Remembering our heroes

In Canada and the United Kingdom, Remembrance Day commemorates the formal end of the hostilities of World War I on the 11th hour of the 11th day of the 11th month in 1918. Ninety-five years later, November 11 is still set aside to honor and remember the men and women in the armed forced who have died in the line of duty.

In the United States, November 11 is Veteran’s Day—a day set aside to honor all American veterans, both living and dead. According to US Military, President Eisenhower signed a bill proclaiming November 11 as Veterans Day in 1954, and called upon Americans everywhere to rededicate themselves to the cause of peace.

What special ways can you and your family members honor our veterans and remember those who gave their lives during war?

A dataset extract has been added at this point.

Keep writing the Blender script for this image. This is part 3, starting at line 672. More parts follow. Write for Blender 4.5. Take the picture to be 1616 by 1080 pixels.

  • Read In Flanders Fields , one of the most widely known war poems, written during World War I by the Canadian military doctor and artillery commander, Major John McCrae.
  • Attend a public ceremony in your city or town. Check your local newspaper for wreath-laying ceremonies and other memorial events.
  • If you live in Canada or the United Kingdom, buy and wear a lapel poppy ( as a sign of remembrance and in support of the Royal Legion.
  • Consider “adopting” the grave of a solider buried in a local cemetery. With permission from the family or the cemetery, tend and weed the grave and plant a small memorial garden, perhaps filled with bulbs that will bloom in the spring.
  • Invite a veteran to visit your child or grandchild’s classroom to give a short talk and answer questions about their experiences.
  • If you have a family member who died during a war, set up a small memorial display in your home. Include things like pictures, medals and letters. Invite family and friends to visit your memorial and reflect upon your relative’s achievements and sacrifice.
  • Send a thank you letter to a veteran. If you don’t know one personally, ask friends and family members if they know a veteran who might appreciate a card, care package—or even a visit. A card handmade by a child or grandchild would be a sweet way to say thanks and put a smile on a veteran’s face.
  • Visit DLTK’s Crafts for some lovely Remembrance Day craft and activity ideas for kids including puzzles, worksheets and coloring pages.
  • Visit Apples4TheTeacher for Veteran’s Day activities for kids including ways to support the troops, poetry and reading lists.

In gratitude for those brave soldiers who paid the ultimate price for our peace and freedom, and for everything our living veterans endured during their time at war, we remember.